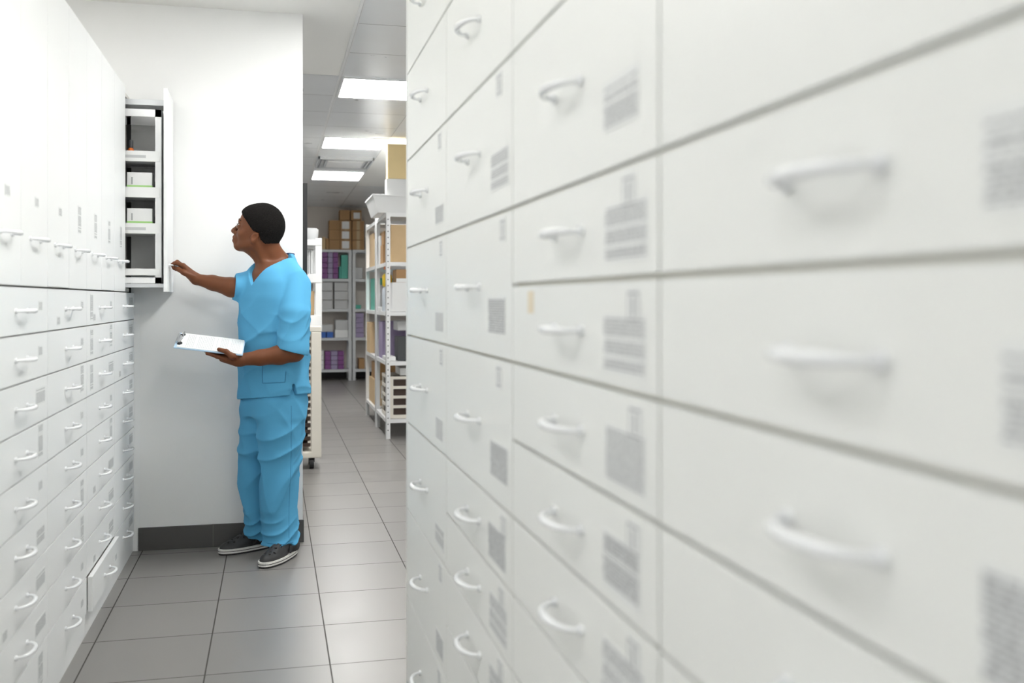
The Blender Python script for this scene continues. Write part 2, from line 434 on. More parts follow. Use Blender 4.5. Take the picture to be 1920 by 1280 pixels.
# ---- right run
XG = .41
yb_ = [.328, 1.020, 1.706, 2.394, 3.140]
q_, z0 = .1362, .0704
segs = [[0, 2, 4, 6, 7, 8, 9, 10, 12, 14, 16], [0, 2, 4, 5, 6, 7, 8, 9, 10, 12, 14, 16], [0, 1, 2, 3, 4, 5, 6, 8, 10, 12, 14, 16], [0, 2, 4, 6, 8, 10, 12, 14, 16]]
rl = ['blurred, nearest the camera', 'second from the camera', 'third from the camera', 'farthest from the camera']
for c in range(4):
    ya, yb = yb_[c], yb_[c + 1]
    yend = yb - (.018 if c == 3 else 0)
    t = thing('drawer_cabinet', 'tall white drawer cabinet of the right run, ' + rl[c], 'cabinet', (XG + .3, (ya + yb) / 2, 0), 'tall white drawer cabinets of the right run')
    put('carcass', G().box(XG + .0125, XG + .58, ya + .0005, yend - .0005, z0, z0 + 16 * q_ + .018), 'carcR', t)
    put('plinth', G().box(XG + .010, XG + .56, ya + .001, yend - .001, 0, z0 - .002), 'cabR', t)
    if c == 3: put('side_panel', G().box(XG - .001, XG + .58, yb - .016, yb, 0, z0 + 16 * q_ + .018, bev=.001), 'cabR', t)
    s = segs[c]
    for i in range(len(s) - 1):
        za, zt = z0 + s[i] * q_, z0 + s[i + 1] * q_
        dbl = s[i + 1] - s[i] == 2
        cz = (za + zt) / 2
        lb = []
        big = 'big'
        lz = za + .056 if not dbl else cz - .055
        if c == 3 and dbl: lz = za + .055
        if not (c == 3 and s[i] >= 12) and not (c == 2 and s[i] == 12):
            lb.append((big if c < 3 else 'mid', ya + .108 + lrg.uniform(-.012, .02), lz))
        if lrg.random() < .75: lb.append(('square', ya + .07 + lrg.uniform(0, .04), zt - .034))
        drawer(t, -1, XG, ya, yend, za, zt, 'cabR', labels=lb, gap=.0029, t=.012)
        if c == 1 and s[i] == 8:
            dd = [x for x in COL.objects if x.name.startswith('drawer')][-1]
            put('sticker', G().box(-.0008, 0, -.018, .018, -.018, .018), 'tan_sticker', dd, (XG - .0001, yend - .13, zt - .03), label='small yellowed square sticker')

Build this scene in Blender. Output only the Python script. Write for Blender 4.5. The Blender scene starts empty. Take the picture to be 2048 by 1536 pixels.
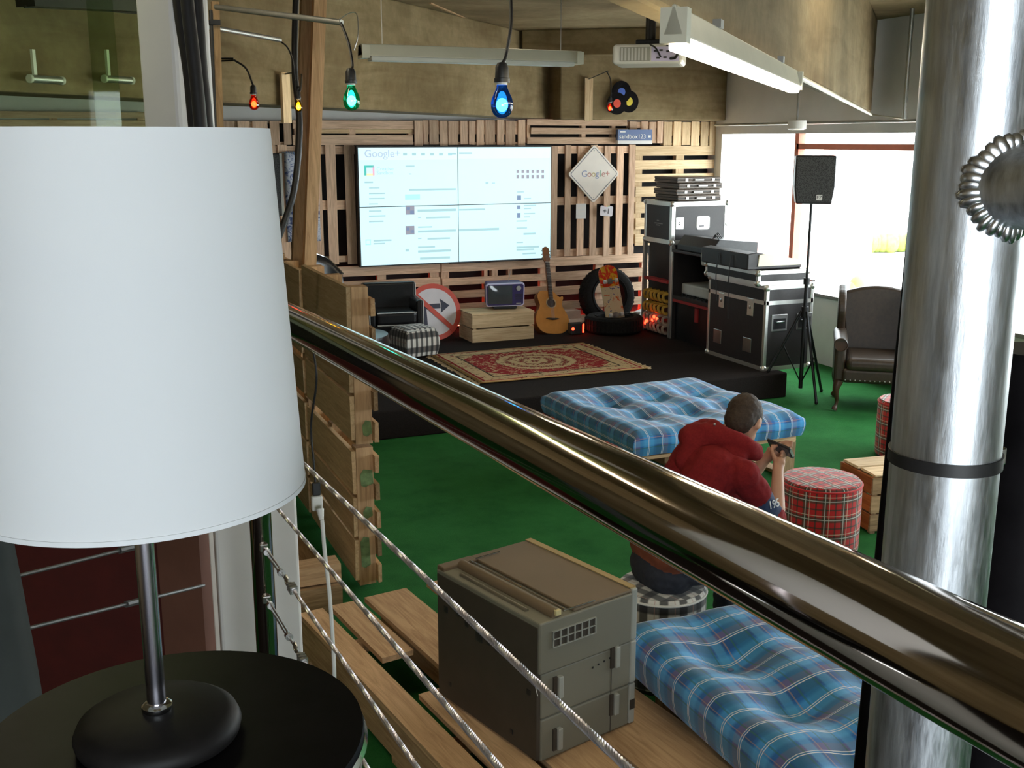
import bpy, bmesh, math, random
from mathutils import Vector, Matrix, Euler, noise
random.seed(7)
PI = math.pi
S = bpy.context.scene
COL = S.collection

# ------------------------------------------------------------------ camera
FPX = 2170.0
PITCH = math.atan(488 / FPX)
YAW = math.radians(22.5)
CAM_H = 2.4
cam = bpy.data.cameras.new('camera'); camo = bpy.data.objects.new('camera', cam); COL.objects.link(camo)
cam.sensor_width = 36; cam.lens = 36 * FPX / 2048; cam.clip_start = 0.02; cam.clip_end = 300
camo.location = (0, 0, CAM_H); camo.rotation_euler = (PI / 2 - PITCH, 0, -YAW)
S.camera = camo

# ------------------------------------------------------------------ world, large lights, exposure
S.view_settings.view_transform = 'Standard'; S.view_settings.look = 'None'
S.view_settings.exposure = 0.65; S.view_settings.gamma = 1.0; S.view_settings.use_curve_mapping = False
W = bpy.data.worlds.new('world'); S.world = W; W.use_nodes = True
bg = W.node_tree.nodes['Background']; bg.inputs[0].default_value = (0.86, 0.95, 1.0, 1); bg.inputs[1].default_value = 8.5

def portal(name, loc, rot, sx, sy):
    l = bpy.data.lights.new(name, 'AREA'); l.shape = 'RECTANGLE'; l.size = sx; l.size_y = sy
    l.cycles.is_portal = True
    o = bpy.data.objects.new(name, l); COL.objects.link(o); o.location = loc; o.rotation_euler = rot
# daylight comes in through the long window on the right and the glazed end behind the viewer
portal('portal_right', (7.75, 6.6, 1.62), (0, math.radians(90), 0), 1.75, 10.0)
portal('portal_rear', (-.4, -3.1, 2.1), (math.radians(90), 0, 0), 3.0, 1.4)

# ------------------------------------------------------------------ pixel -> point on a real plane
_cp, _sp, _cy, _sy = math.cos(PITCH), math.sin(PITCH), math.cos(YAW), math.sin(YAW)
def ray(px, py):
    x = (px - 1024) / FPX; u = -(py - 768) / FPX
    f = _cp + _sp * u
    return Vector((f * _sy + x * _cy, f * _cy - x * _sy, -_sp + _cp * u))
CP = Vector((0, 0, CAM_H))
def on_z(px, py, z): r = ray(px, py); return CP + r * ((z - CAM_H) / r.z)
def on_y(px, py, y): r = ray(px, py); return CP + r * (y / r.y)
def on_x(px, py, x): r = ray(px, py); return CP + r * (x / r.x)
def at_d(px, py, d): return CP + ray(px, py) * d
def on_beam(px, py, c=6.5): r = ray(px, py); return CP + r * (c / (r.y - r.x))     # plane X = Y - c

# ------------------------------------------------------------------ materials
MATS = {}
def nt(name):
    m = bpy.data.materials.new(name); m.use_nodes = True
    t = m.node_tree; b = t.nodes['Principled BSDF']; MATS[name] = m
    return m, t, b
def c4(c): return (c[0], c[1], c[2], 1)
def link(t, a, b): t.links.new(a, b)
def coord(t, kind='Object', scale=(1, 1, 1)):
    tc = t.nodes.new('ShaderNodeTexCoord'); mp = t.nodes.new('ShaderNodeMapping'); mp.inputs['Scale'].default_value = scale
    link(t, tc.outputs[kind], mp.inputs[0]); return mp.outputs[0]
def noise_tex(t, vec, scale, detail=4, rough=.6, dist=0):
    n = t.nodes.new('ShaderNodeTexNoise'); n.inputs['Scale'].default_value = scale; n.inputs['Detail'].default_value = detail
    n.inputs['Roughness'].default_value = rough; n.inputs['Distortion'].default_value = dist
    link(t, vec, n.inputs['Vector']); return n.outputs[0]
def ramp(t, fac, stops):
    r = t.nodes.new('ShaderNodeValToRGB'); e = r.color_ramp.elements
    while len(e) < len(stops): e.new(.5)
    for i, (p, c) in enumerate(stops): e[i].position = p; e[i].color = c4(c)
    link(t, fac, r.inputs[0]); return r.outputs[0]
def mix(t, fac, a, b, blend='MIX'):
    m = t.nodes.new('ShaderNodeMix'); m.data_type = 'RGBA'; m.blend_type = blend
    for s, v in ((m.inputs[0], fac), (m.inputs[6], a), (m.inputs[7], b)):
        if hasattr(v, 'links'): link(t, v, s)
        elif isinstance(v, (int, float)): s.default_value = v
        else: s.default_value = c4(v)
    return m.outputs[2]
def math_n(t, op, a, b=None, c=None):
    m = t.nodes.new('ShaderNodeMath'); m.operation = op
    for i, v in enumerate((a, b, c)):
        if v is None: continue
        if hasattr(v, 'links'): link(t, v, m.inputs[i])
        else: m.inputs[i].default_value = v
    return m.outputs[0]
def bump(t, b, h, strength=.2, dist=.01):
    n = t.nodes.new('ShaderNodeBump'); n.inputs['Strength'].default_value = strength; n.inputs['Distance'].default_value = dist
    link(t, h, n.inputs['Height']); link(t, n.outputs[0], b.inputs['Normal'])
def plain(name, col, rough=.5, metal=0.0, var=.12, scale=8, spec=.5, coat=0):
    m, t, b = nt(name)
    n = noise_tex(t, coord(t), scale, 5)
    d = [max(0, c * (1 - var)) for c in col]; l = [min(1, c * (1 + var)) for c in col]
    link(t, ramp(t, n, [(.3, d), (.7, l)]), b.inputs['Base Color'])
    b.inputs['Roughness'].default_value = rough; b.inputs['Metallic'].default_value = metal
    b.inputs['Specular IOR Level'].default_value = spec; b.inputs['Coat Weight'].default_value = coat
    return m
def emit(name, col, s):
    m, t, b = nt(name); b.inputs['Base Color'].default_value = c4([c * .5 for c in col])
    b.inputs['Emission Color'].default_value = c4(col); b.inputs['Emission Strength'].default_value = s; return m
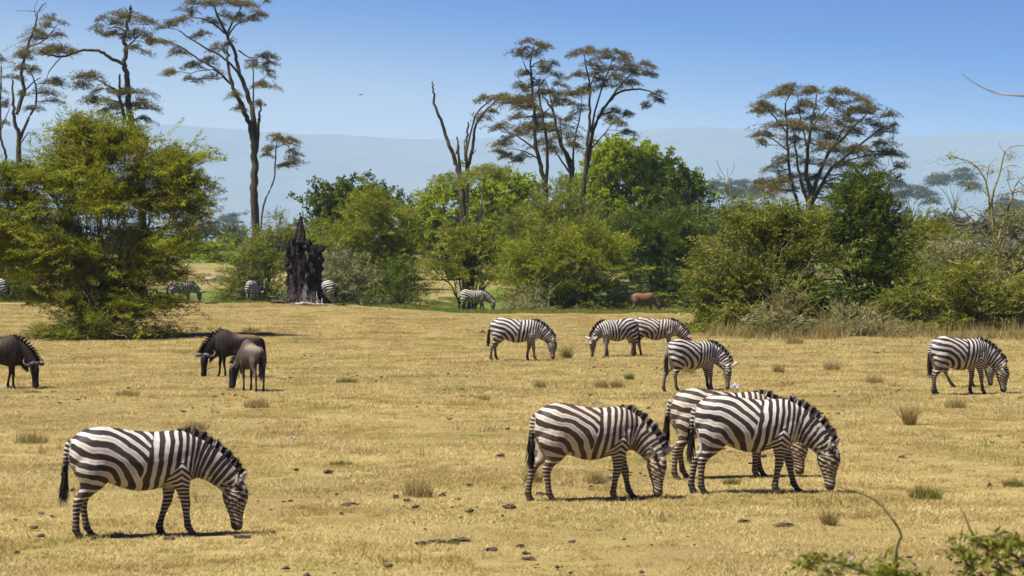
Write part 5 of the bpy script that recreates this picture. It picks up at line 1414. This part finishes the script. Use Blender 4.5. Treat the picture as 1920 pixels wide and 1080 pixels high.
DUNG = [(955, 954, 30, 10, 'dark glossy dung pile behind the hooves of the brownish grazing zebra', 'dung'), (655, 950, 34, 7, 'scattered dark dung in the near field left of the bushy tuft', 'dung'), (742, 936, 12, 10, 'black dung lump at the foot of the bushy tuft', 'dung'),
        (764, 943, 18, 8, 'brown dung lump in front of the bushy tuft', 'dung'), (830, 931, 18, 7, 'brown dung lump right of the bushy tuft', 'dung'), (790, 1026, 24, 10, 'dark clod at the near end of the long dung row', 'dung'), (820, 1020, 44, 8, 'middle clod of the long dung row in the near field', 'dung'), (865, 1016, 44, 7, 'far end clod of the long dung row', 'dung'),
        (920, 1034, 30, 8, 'dark clod of the second dung row', 'dung'), (975, 1027, 22, 9, 'brown clod between the second dung row and the zebra', 'dung'), (985, 1040, 16, 6, 'small flat clod beside the second dung row', 'dung'), (990, 1050, 30, 6, 'flat dung at the lower edge of the field', 'dung'),
        (1692, 853, 16, 6, 'dark pair of droppings in the right part of the field', 'dung'), (1395, 978, 28, 6, 'flat dark dung below the boldly striped zebra', 'dung'), (1470, 987, 44, 6, 'long flat dung below the muzzle of the boldly striped zebra', 'dung'), (1855, 906, 12, 8, 'round brown dropping near the wide green tuft', 'dung'),
        (616, 886, 20, 9, 'brown dung lump alone behind the scattered dung', 'dung'), (938, 857, 22, 7, 'dark dung lump in the middle behind the brownish zebra', 'dung'), (1016, 930, 30, 10, 'brown earth clod between the hind hooves of the brownish zebra', 'dung'), (880, 912, 18, 6, 'small dark dung left of the brownish zebra', 'dung'),
        (180, 1015, 22, 7, 'brown clod beside the hind hoof of the front zebra', 'dung'), (318, 1014, 30, 8, 'dark lump by the forehooves of the front zebra', 'dung'), (455, 1010, 44, 6, 'dark lump standing in for the shadow before the muzzle of the front zebra', 'dung'), (512, 1000, 10, 6, 'small clod past the shadow lump', 'dung'),  # the lump before the muzzle is a shadow patch laid as a dark lump
        (370, 820, 12, 6, 'dark dropping just over the withers of the front zebra', 'dung'), (905, 626, 16, 9, 'brown clod behind the zebra beside the weed clump', 'dung'), (1108, 745, 12, 6, 'dark dropping under the dry tufts', 'dung'), (1120, 759, 26, 5, 'row of grey droppings behind the brownish zebra', 'greystone'), (1216, 770, 10, 5, 'dropping between the mid-field zebras', 'dung'),
        (60, 742, 30, 5, 'dark dung below the muzzle of the black wildebeest', 'dung'), (100, 744, 14, 6, 'brown clod before the black wildebeest', 'dung'), (395, 575, 26, 5, 'dark clod high on the crest near the feathery bush', 'dung'), (640, 965, 10, 4, 'last small piece of the scattered dung', 'dung'), (430, 718, 14, 4, 'dark dropping under the pale wildebeest', 'dung')]
for i, (x, y, w, h, lb, mt) in enumerate(DUNG): dung(x, y, w, h, lb, i + 1, mt)
dung(548, 822, 12, 9, 'small white stone alone in the field', 91, 'stone', 'stone', 'stone')
dung(1378, 729, 22, 13, 'white stone near the muzzle of the white-eared zebra', 92, 'stone', 'stone', 'stone')
dung(12, 729, 20, 5, 'bleached bone lying under the black wildebeest', 93, 'stone', 'bone', 'bone')
dung(496, 730, 10, 4, 'bleached bone fragment by the hooves of the pale wildebeest', 94, 'stone', 'bone', 'bone')
dung(76, 962, 14, 7, 'bluish grey stone behind the tail of the front zebra', 95, 'greystone', 'stone', 'stone')
dung(97, 967, 12, 5, 'flatter grey stone beside the bluish one', 96, 'greystone', 'stone', 'stone')

def pellets():
    """droppings and clods too small to tell apart"""
    rng = np.random.default_rng(404)
    base = bmesh.new(); bmesh.ops.create_icosphere(base, subdivisions=1, radius=1.0)
    bv = np.array([v.co[:] for v in base.verts]); bf = np.array([[v.index for v in f.verts] for f in base.faces]); base.free()
    V, Fc = [], []; off = 0
    n = 1100
    for i in range(n):
        d = 28 + 112 * rng.random() ** 1.1; hw = 960 / F * d + 2
        if i % 6 == 0 or i == 0: cx, cy = rng.uniform(-hw, hw), d
        x = cx + rng.normal() * .35; y = cy + rng.normal() * .8
        if y > 138: continue
        s = .012 + .030 * rng.random() ** 2.2
        v = bv * (1 + .35 * rng.normal(size=(len(bv), 1))) * np.array((s * 1.3, s, s * .6)) + np.array((x, y, gz(x, y) + s * .3 + .028))
        V.append(v); Fc.append(bf + off); off += len(bv)
    me = mesh_np('droppings', np.concatenate(V), np.concatenate(Fc))
    return tag(link('droppings', me, M['dung']), 'tiny dark droppings and clods strewn over the dry field', 'dung', kind='stuff')
pellets()

# ------------------------------------------------------------------ thorn twigs close to the camera
def thorn_bush_near():
    rng = np.random.default_rng(909); d = 15.0; m = d / F
    b = foot(1830, d); base = np.array(b)
    r = empty('thorn_bush', b); tag(r, 'thorn bush close to the camera, green twig tips and white thorns in the corner', 'bush')
    def W(x, y, dy=0): p = at(x, y, d + dy); return np.array((p.x, p.y, p.z))
    tw = [([(1683, 1300), (1680, 1062), (1684, 1020), (1690, 1003), (1672, 972), (1645, 942), (1612, 925), (1570, 912)], .022, .006), ([(1990, 1200), (1920, 1060), (1860, 1022), (1825, 1002), (1812, 975), (1800, 950)], .026, .005),
          ([(1880, 1300), (1760, 1110), (1640, 1080), (1560, 1052), (1500, 1050)], .024, .006), ([(2000, 1150), (1950, 1050), (1900, 1015), (1850, 990)], .02, .006), ([(1900, 1250), (1850, 1120), (1815, 1060), (1800, 1020), (1806, 985)], .02, .005),
          ([(1760, 1300), (1720, 1130), (1700, 1085), (1650, 1070)], .02, .006), ([(1600, 1300), (1570, 1120), (1545, 1075)], .018, .005), ([(2050, 1120), (1990, 1030), (1930, 990)], .02, .006), ([(1960, 1300), (1900, 1150), (1880, 1085), (1870, 1040)], .02, .005)]
    lines = []; C = []; A = []
    for pts, r0, r1 in tw:
        P = np.array([W(x, y, rng.uniform(-.15, .15)) for x, y in pts]); P = densify(P, 5)
        lines.append((P - base, np.linspace(r0 * .45, r1 * .45, len(P))))
        for k in range(3, len(P), 1):
            if pts[-1][0] == 1570 and k > len(P) * .55: continue
            for q in range(3):
                C.append(P[k] + rng.normal(size=3) * .03); A.append(unit(np.array((rng.normal(), rng.normal(), rng.uniform(-.2, .8)))))
    for k in range(26):
        x = rng.uniform(-1.2, 1.4); e = base + np.array((x, rng.normal() * .5, rng.uniform(1.1, 1.5)))
        P = wobble(base + np.array((rng.normal() * .15, rng.normal() * .15, -.05)), e, 8, .12, rng, .05)
        lines.append((P - base, np.linspace(.035, .01, 8)))
        for q in range(20): C.append(P[-1 - q % 4] + rng.normal(size=3) * .12); A.append(unit(rng.normal(size=3) + np.array((0, 0, .5))))
    link('trunk', tube_mesh(lines), M['bark'], r, smooth=True)
    C = np.array(C); A = np.array(A)
    pyy = HORIZON + (CAM_H - C[:, 2]) / C[:, 1] * F; pxx = 960 + C[:, 0] / C[:, 1] * F
    kp = pyy > np.where(pxx > 1790, 1008, 1046); C = C[kp]; A = A[kp]
    crown_obj([leaf_tris(C + A * .03 - base, A, .06, .04, .02, 9, .05, .016, rng, .4)], M['olive'], r)
    n = 420; k = rng.integers(len(C), size=n); D = unit(rng.normal(size=(n, 3)) + np.array((0, 0, .3)))
    th = hair_mesh(C[k] - base, D, .05 + .05 * rng.random(n), .0035, rng)
    tag(link('thorns', th, M['stone'], r), kind='stuff')
thorn_bush_near()
def bare_branch():
    rng = np.random.default_rng(33); d = 17.0
    def W(x, y, dy=0): p = at(x, y, d + dy); return np.array((p.x, p.y, p.z))
    xb = (2250 - 960) / F * d; base = np.array((xb, d, gz(xb, d)))
    P = densify(np.array([base + np.array((0, 0, -.1)), base + np.array((.05, 0, 1.6)), W(2230, 300), W(2180, 240), W(2060, 190), W(1920, 180), W(1868, 174), W(1830, 157), W(1803, 138)]), 5)
    r = empty('bare_sapling', base); tag(r, 'bare grey branch tip reaching into the sky from the picture edge', 'tree')
    link('trunk', tube_mesh([(P - base, np.interp(np.arange(len(P)), [0, 12, 24, len(P) - 1], [.04, .02, .0065, .002]))]), M['barkgrey'], r, smooth=True)
bare_branch()
def bird():
    p = at(676, 178, 160); V = [(-.35, 0, .10), (-.15, .08, .04), (0, .22, 0), (.15, .08, .04), (.35, 0, .10), (.12, -.06, .03), (0, -.28, 0), (-.12, -.06, .03), (0, .02, .05), (0, .02, -.06)]
    f = [(0, 1, 8), (1, 2, 8), (2, 3, 8), (3, 4, 8), (4, 5, 8), (5, 6, 8), (6, 7, 8), (7, 0, 8), (1, 0, 9), (2, 1, 9), (3, 2, 9), (4, 3, 9), (5, 4, 9), (6, 5, 9), (7, 6, 9), (0, 7, 9)]
    me = bpy.data.meshes.new('bird'); me.from_pydata(V, [], f); o = link('bird', me, M['blackhair']); o.location = p; o.scale = (.5,) * 3
    tag(o, 'tiny dark bird flying in the open sky', 'bird')
bird()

TASK BRIEF -> Begin with the line that contains "Build this scene" and end with the line that contains "bg = W.node_tree.nodes['Background'];"; write out both and all lines between exactly, but no pictures.

ANSWER TO THIS TASK ->
Build this scene in Blender. Output only the Python script. Write for Blender 4.5. The Blender scene starts empty. Take the picture to be 2048 by 1536 pixels.
import bpy, bmesh, math, random
from mathutils import Vector, Matrix, Euler, noise
random.seed(7)
PI = math.pi
S = bpy.context.scene
COL = S.collection

# ------------------------------------------------------------------ camera
FPX = 2170.0
PITCH = math.atan(488 / FPX)
YAW = math.radians(22.5)
CAM_H = 2.4
cam = bpy.data.cameras.new('camera'); camo = bpy.data.objects.new('camera', cam); COL.objects.link(camo)
cam.sensor_width = 36; cam.lens = 36 * FPX / 2048; cam.clip_start = 0.02; cam.clip_end = 300
camo.location = (0, 0, CAM_H); camo.rotation_euler = (PI / 2 - PITCH, 0, -YAW)
S.camera = camo

# ------------------------------------------------------------------ world, large lights, exposure
S.view_settings.view_transform = 'Standard'; S.view_settings.look = 'None'
S.view_settings.exposure = 0.65; S.view_settings.gamma = 1.0; S.view_settings.use_curve_mapping = False
W = bpy.data.worlds.new('world'); S.world = W; W.use_nodes = True
bg = W.node_tree.nodes['Background']; bg.inputs[0].default_value = (0.86, 0.95, 1.0, 1); bg.inputs[1].default_value = 8.5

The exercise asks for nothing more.